Despite such efforts to balance profits and the environment, however, what happens outside the resort’s boundaries is beyond its control. Nor does any zoning or coastal plan protect against incompatible land uses. In 2005, Sempra-Shell began building a $700-million liquefied natural gas (LNG) terminal just south of Bajamar, and has since proposed to expand the facility to 2.5 times its current size. Most of the gas is destined for California, although some will be used in Baja California.

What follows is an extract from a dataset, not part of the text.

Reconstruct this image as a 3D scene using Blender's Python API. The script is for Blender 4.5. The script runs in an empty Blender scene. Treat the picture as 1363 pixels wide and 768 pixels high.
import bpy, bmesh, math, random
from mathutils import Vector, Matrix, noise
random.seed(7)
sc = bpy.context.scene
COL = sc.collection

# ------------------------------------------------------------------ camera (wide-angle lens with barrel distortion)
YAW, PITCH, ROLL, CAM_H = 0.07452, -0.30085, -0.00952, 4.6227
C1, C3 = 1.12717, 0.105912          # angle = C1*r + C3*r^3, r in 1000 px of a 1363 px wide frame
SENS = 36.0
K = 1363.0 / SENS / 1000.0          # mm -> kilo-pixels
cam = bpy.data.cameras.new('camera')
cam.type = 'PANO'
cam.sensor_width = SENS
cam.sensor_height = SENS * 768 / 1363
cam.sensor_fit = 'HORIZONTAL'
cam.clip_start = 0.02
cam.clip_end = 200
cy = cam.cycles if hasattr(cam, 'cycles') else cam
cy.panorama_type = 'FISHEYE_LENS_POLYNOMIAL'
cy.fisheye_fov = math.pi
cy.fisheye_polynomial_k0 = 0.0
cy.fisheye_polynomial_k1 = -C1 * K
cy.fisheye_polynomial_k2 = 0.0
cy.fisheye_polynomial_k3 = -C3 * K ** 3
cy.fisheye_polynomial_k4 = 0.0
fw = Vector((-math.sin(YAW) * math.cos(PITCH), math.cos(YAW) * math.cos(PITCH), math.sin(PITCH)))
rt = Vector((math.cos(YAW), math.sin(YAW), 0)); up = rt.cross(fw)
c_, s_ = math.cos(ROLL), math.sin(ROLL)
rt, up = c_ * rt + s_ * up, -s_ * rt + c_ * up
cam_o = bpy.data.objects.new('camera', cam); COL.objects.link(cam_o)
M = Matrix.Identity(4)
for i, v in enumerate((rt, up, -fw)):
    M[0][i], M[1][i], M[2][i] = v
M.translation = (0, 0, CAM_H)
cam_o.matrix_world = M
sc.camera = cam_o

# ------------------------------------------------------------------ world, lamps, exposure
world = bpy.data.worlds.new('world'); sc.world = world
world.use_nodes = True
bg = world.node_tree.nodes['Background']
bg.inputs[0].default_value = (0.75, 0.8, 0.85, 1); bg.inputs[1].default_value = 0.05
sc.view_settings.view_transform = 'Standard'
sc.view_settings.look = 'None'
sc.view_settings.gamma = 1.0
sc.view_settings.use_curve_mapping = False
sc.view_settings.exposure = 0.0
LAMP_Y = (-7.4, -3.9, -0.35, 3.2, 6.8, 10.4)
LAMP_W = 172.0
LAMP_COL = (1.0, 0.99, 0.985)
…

According to Bill Powers, co-chair of the Border Power Plant Work Group, a binational organization that has contested the placement of LNG terminals adjacent to residential areas in Mexico, “The area being developed by Sempra-Shell is either completely undeveloped or [has] low-impact development. They are building a huge industrial facility at the site, changing it from a rural windswept coast to one of the two biggest industrial facilities on Baja’s coast.”

The Baja Boom
During the past five years, quiet seaside villages and fishing settlements along the peninsula’s Pacific coastline have been transformed into the Wild West of Mexico. Rosarito Beach and other boomtowns are filled with high-rise Cancun-style condo fortresses, gaudy narco-deco-styled spring-break hotels, and opulent mansions. But outside the party zones can be found more and more industrial development, buttressed by shantytowns where raw sewage flows freely into the ocean. Garbage washes down gullies when it rains and is rarely picked up.

The exorbitant cost of coastal housing in southern California, combined with the opening of lands in Baja California that were previously locked out of development by legal constraints, have created a land rush, the “Baja Boom.” One promotional real estate brochure calls it “a repeat of what’s happened to California since the 1940s.” The natural coastal landscape is being carved up for residential and vacation developments at a frenzied pace.

Investing in real estate has always been a risky business in Mexico. Investors who purchase a homesite at a high-end, well-planned golf resort might one day learn that their neighbor will be an industrial facility that communities in California such as Long Beach, Malibu, Oxnard, and Ventura have fought to keep out of their backyards.

Throughout much of the peninsula, coastal land is held by ejidos, or agricultural collectives. A few of these rank among the largest in Mexico, comprising more than a million acres, with up to 50 miles of undeveloped shoreline graced by picturesque beaches and bays, as well as some of North America’s most pristine wetlands.